§ **The problem**
From the records below, transcribe only the lines running from the one with "('left behind the wrinkled" through the one with "p=random.random() < .12)))". Keep both of those end lines.

§ **Task data**

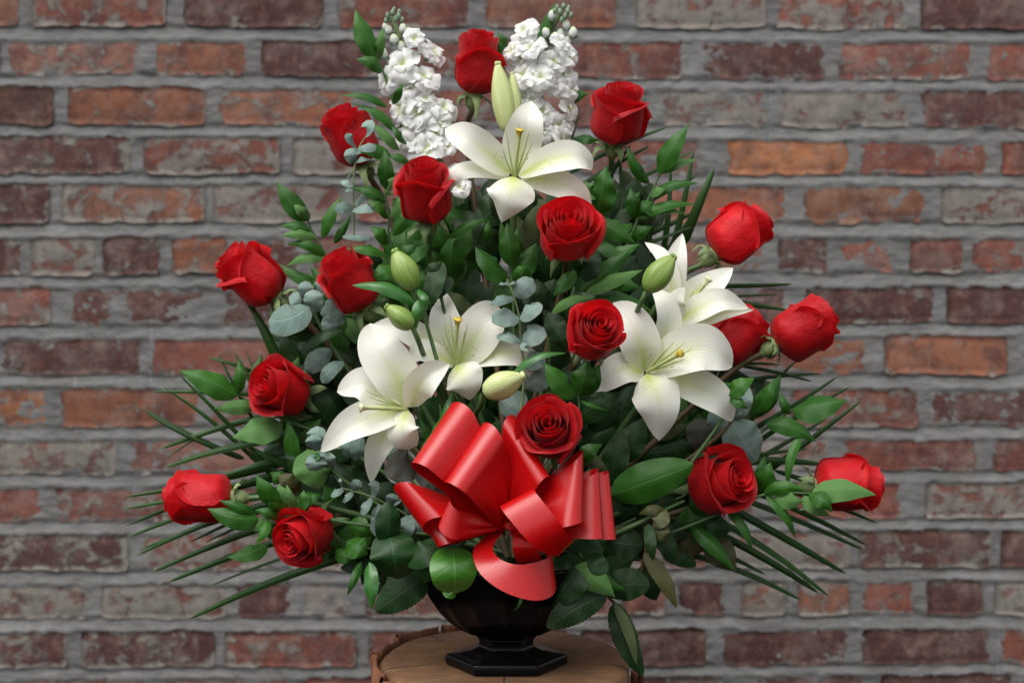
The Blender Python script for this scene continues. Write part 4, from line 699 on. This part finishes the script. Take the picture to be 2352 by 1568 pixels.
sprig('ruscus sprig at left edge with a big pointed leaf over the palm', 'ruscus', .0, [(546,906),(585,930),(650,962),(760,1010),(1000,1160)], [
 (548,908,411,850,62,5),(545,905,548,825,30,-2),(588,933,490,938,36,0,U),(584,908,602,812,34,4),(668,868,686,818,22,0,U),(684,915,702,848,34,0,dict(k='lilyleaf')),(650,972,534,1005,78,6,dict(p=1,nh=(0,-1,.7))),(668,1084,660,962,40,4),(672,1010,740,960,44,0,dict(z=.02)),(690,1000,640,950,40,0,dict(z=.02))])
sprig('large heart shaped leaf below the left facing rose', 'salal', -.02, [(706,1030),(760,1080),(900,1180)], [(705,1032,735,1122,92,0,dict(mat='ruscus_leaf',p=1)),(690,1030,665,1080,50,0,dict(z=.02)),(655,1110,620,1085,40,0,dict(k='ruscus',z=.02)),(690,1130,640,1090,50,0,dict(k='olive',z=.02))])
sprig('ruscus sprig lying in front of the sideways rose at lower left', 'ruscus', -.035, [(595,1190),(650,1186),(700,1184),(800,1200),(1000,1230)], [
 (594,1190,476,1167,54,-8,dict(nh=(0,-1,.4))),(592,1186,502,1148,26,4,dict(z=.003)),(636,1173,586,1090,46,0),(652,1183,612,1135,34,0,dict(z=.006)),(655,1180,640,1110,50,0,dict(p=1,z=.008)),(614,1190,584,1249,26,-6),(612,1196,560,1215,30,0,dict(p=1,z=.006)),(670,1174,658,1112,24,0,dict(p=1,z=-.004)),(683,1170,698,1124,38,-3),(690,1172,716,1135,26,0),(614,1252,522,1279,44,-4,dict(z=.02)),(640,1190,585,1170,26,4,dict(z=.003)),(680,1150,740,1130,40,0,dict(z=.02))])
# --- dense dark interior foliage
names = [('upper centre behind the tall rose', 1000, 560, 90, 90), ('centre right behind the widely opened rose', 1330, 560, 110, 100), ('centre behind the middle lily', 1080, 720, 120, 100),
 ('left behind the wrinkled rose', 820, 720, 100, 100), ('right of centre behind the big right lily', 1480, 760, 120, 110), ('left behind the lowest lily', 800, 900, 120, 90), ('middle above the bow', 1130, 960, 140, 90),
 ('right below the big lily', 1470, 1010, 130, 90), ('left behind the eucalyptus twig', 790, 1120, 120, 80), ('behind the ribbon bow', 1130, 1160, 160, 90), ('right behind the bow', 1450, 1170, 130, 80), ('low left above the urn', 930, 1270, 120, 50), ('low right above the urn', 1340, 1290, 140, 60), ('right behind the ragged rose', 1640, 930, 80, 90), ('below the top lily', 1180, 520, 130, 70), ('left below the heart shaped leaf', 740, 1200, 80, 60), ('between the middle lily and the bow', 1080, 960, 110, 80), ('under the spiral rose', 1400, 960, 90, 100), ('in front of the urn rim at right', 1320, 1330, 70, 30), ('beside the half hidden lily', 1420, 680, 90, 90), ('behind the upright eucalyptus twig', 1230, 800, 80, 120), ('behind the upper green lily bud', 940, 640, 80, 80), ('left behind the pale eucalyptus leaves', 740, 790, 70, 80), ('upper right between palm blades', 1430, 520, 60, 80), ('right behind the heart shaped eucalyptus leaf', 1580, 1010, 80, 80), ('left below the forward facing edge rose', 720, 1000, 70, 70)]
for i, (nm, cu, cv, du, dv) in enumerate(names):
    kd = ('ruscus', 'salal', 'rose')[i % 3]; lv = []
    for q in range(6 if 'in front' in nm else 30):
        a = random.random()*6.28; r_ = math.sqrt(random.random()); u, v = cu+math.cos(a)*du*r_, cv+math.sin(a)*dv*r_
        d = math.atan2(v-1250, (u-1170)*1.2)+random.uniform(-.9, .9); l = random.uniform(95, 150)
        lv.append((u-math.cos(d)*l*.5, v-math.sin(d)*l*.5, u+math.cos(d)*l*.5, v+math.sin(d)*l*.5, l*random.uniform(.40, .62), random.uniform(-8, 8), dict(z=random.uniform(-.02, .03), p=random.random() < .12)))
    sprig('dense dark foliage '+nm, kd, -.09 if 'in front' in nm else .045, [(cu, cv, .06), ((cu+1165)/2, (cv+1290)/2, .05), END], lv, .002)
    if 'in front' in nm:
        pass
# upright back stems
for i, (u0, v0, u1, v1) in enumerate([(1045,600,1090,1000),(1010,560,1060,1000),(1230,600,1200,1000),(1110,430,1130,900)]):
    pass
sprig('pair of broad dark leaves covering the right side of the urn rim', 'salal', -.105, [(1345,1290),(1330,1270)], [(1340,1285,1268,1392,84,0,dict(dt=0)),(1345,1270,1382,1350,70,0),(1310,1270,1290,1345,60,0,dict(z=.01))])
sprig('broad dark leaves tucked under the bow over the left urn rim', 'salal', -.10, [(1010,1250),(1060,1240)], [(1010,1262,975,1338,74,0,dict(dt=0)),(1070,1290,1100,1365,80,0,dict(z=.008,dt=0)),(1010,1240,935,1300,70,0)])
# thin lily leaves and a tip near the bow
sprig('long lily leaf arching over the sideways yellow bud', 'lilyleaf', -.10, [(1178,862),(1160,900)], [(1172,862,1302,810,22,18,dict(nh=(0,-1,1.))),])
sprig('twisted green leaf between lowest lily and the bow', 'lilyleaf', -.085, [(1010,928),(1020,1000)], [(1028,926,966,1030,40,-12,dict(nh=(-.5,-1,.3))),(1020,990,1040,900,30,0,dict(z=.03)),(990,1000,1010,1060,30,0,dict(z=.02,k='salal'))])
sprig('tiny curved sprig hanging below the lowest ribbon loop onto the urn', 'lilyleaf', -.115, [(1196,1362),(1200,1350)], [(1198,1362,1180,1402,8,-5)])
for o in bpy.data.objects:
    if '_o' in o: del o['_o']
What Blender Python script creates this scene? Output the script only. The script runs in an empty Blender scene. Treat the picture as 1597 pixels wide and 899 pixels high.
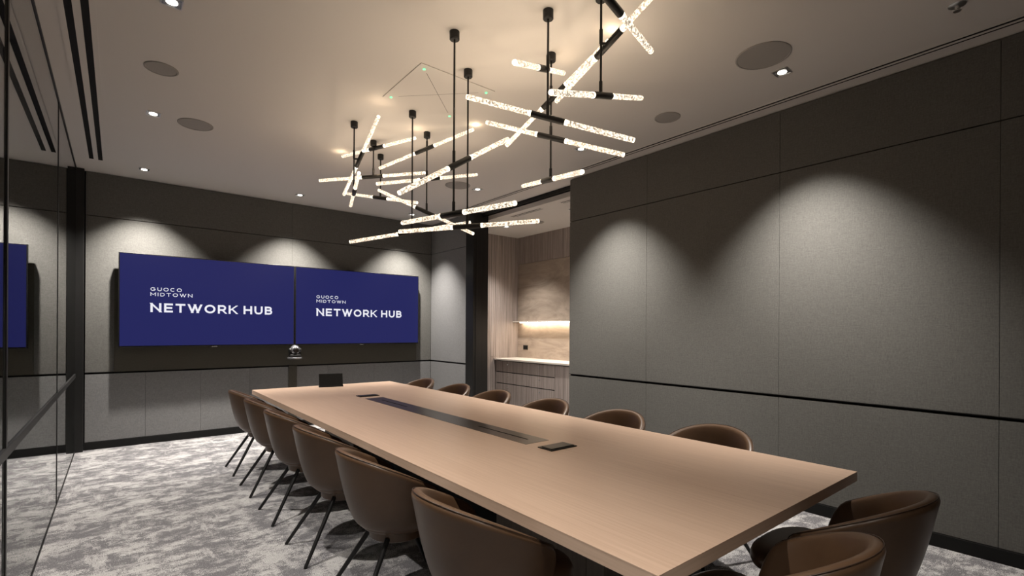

§ **The completed task**
 ('left behind the wrinkled rose', 820, 720, 100, 100), ('right of centre behind the big right lily', 1480, 760, 120, 110), ('left behind the lowest lily', 800, 900, 120, 90), ('middle above the bow', 1130, 960, 140, 90),
 ('right below the big lily', 1470, 1010, 130, 90), ('left behind the eucalyptus twig', 790, 1120, 120, 80), ('behind the ribbon bow', 1130, 1160, 160, 90), ('right behind the bow', 1450, 1170, 130, 80), ('low left above the urn', 930, 1270, 120, 50), ('low right above the urn', 1340, 1290, 140, 60), ('right behind the ragged rose', 1640, 930, 80, 90), ('below the top lily', 1180, 520, 130, 70), ('left below the heart shaped leaf', 740, 1200, 80, 60), ('between the middle lily and the bow', 1080, 960, 110, 80), ('under the spiral rose', 1400, 960, 90, 100), ('in front of the urn rim at right', 1320, 1330, 70, 30), ('beside the half hidden lily', 1420, 680, 90, 90), ('behind the upright eucalyptus twig', 1230, 800, 80, 120), ('behind the upper green lily bud', 940, 640, 80, 80), ('left behind the pale eucalyptus leaves', 740, 790, 70, 80), ('upper right between palm blades', 1430, 520, 60, 80), ('right behind the heart shaped eucalyptus leaf', 1580, 1010, 80, 80), ('left below the forward facing edge rose', 720, 1000, 70, 70)]
for i, (nm, cu, cv, du, dv) in enumerate(names):
    kd = ('ruscus', 'salal', 'rose')[i % 3]; lv = []
    for q in range(6 if 'in front' in nm else 30):
        a = random.random()*6.28; r_ = math.sqrt(random.random()); u, v = cu+math.cos(a)*du*r_, cv+math.sin(a)*dv*r_
        d = math.atan2(v-1250, (u-1170)*1.2)+random.uniform(-.9, .9); l = random.uniform(95, 150)
        lv.append((u-math.cos(d)*l*.5, v-math.sin(d)*l*.5, u+math.cos(d)*l*.5, v+math.sin(d)*l*.5, l*random.uniform(.40, .62), random.uniform(-8, 8), dict(z=random.uniform(-.02, .03), p=random.random() < .12)))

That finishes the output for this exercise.